A time and condition of travail that their approach may seemingly have contributed to?

4 Comments:

At 4/22/2007 7:24 PM, Blogger David Guttmann said...

I believe that you are looking at a very short period in terms of jewish history. The retrenchment we are experiencing is temporary and it will change before long. cretaivity will return. See the meshech chochma on Ve'af gam zot be'eretz oyvehem at the end of the tochecha in bekhukotai.

 
At 4/23/2007 8:30 AM, Anonymous Anonymous said...

I hope I'm wrong. PS

 
At 4/27/2007 8:03 AM, Anonymous Anonymous said...

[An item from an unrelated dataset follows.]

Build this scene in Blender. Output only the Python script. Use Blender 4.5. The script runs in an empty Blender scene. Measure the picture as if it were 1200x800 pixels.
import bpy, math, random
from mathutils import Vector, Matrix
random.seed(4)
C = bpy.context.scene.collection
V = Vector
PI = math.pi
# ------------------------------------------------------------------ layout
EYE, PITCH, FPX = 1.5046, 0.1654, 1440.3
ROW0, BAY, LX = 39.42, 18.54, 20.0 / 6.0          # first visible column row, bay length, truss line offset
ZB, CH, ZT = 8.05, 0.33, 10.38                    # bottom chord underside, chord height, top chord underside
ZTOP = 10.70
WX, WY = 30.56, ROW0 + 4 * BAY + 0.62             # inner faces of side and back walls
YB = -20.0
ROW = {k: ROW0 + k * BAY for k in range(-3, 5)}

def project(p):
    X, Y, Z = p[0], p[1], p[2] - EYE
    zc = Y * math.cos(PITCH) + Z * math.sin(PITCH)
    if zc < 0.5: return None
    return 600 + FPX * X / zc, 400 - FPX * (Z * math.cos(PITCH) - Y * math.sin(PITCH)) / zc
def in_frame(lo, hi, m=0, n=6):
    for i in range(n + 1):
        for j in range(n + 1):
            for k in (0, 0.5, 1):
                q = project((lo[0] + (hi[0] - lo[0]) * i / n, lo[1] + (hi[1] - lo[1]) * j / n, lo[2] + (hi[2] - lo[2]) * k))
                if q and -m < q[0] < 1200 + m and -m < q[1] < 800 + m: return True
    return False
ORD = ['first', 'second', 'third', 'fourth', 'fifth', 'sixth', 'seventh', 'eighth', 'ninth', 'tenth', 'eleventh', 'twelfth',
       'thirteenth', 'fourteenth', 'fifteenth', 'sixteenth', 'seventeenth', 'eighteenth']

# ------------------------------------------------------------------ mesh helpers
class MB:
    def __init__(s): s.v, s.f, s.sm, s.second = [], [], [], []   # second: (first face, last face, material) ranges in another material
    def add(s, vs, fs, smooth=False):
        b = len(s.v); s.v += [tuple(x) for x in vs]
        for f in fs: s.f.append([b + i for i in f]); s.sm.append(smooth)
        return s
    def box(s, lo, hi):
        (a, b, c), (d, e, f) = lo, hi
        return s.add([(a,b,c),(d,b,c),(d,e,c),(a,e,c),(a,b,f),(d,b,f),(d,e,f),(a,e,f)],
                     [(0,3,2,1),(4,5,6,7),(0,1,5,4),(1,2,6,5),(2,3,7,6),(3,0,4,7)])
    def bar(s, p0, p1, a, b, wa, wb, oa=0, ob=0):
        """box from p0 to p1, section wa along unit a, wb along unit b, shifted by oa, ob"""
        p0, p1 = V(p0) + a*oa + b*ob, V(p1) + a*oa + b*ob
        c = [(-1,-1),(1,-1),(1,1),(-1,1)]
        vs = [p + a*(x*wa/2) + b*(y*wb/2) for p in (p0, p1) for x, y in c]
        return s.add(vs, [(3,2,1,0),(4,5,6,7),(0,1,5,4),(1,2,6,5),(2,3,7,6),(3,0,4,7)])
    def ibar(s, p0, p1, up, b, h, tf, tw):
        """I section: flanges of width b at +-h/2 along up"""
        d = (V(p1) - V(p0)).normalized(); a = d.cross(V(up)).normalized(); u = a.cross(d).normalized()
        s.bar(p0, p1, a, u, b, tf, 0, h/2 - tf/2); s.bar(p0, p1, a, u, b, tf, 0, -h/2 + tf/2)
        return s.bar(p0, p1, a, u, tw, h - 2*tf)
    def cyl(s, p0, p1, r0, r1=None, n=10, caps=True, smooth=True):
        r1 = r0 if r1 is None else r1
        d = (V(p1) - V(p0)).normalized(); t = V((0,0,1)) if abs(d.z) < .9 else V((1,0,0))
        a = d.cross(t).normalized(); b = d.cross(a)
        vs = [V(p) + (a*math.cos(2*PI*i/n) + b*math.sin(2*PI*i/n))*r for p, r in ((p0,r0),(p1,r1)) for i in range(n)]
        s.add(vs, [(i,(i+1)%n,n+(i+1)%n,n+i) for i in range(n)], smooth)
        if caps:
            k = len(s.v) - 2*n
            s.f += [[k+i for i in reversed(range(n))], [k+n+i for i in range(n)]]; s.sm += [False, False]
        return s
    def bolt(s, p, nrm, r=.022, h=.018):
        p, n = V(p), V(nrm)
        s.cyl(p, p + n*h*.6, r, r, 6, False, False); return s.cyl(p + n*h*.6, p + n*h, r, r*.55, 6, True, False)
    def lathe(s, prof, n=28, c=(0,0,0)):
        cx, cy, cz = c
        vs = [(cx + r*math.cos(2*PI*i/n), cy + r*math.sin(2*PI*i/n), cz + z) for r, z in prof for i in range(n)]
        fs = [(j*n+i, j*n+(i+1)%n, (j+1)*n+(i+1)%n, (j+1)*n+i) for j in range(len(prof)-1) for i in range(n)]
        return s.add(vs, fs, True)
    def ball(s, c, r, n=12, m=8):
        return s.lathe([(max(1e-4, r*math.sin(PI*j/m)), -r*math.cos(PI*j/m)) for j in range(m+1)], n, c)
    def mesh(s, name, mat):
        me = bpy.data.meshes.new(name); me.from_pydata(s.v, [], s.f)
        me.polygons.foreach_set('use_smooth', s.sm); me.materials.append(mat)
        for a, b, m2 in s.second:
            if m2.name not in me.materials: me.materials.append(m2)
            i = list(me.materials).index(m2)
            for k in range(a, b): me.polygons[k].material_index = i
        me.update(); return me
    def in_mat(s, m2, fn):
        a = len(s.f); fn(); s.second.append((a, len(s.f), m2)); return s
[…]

From another direction; civilisation has not been on the earth (at least by popular consensus), more than 10,000 years. But the last 500 years of that time has seen an incredible shift in the amount of affect man has had on his environment, and while it may very well be that a significant percentage of Global Warming, for example, is cyclical or 'natural' in origin - the factor of mankind is utterly new to it. and changes we have administered are vastly different 'in nature' than what nature produced. If there is such a gulf between previous eras in Jewish history and this last period (that it is a kind of hegemony that is unprecidented, etc) - how can we know of the future consequences?

 
At 6/07/2007 1:25 PM, Blogger Yitzchak Jakobi said...

"The reason for this inability to produce Gedolim of that caliber, of that impact on future generations of Jewish life, was because today by and large we mass-produce our Talmudic scholars."

- I have never heard anyone actually articulate this in these exact words. Wow, scary.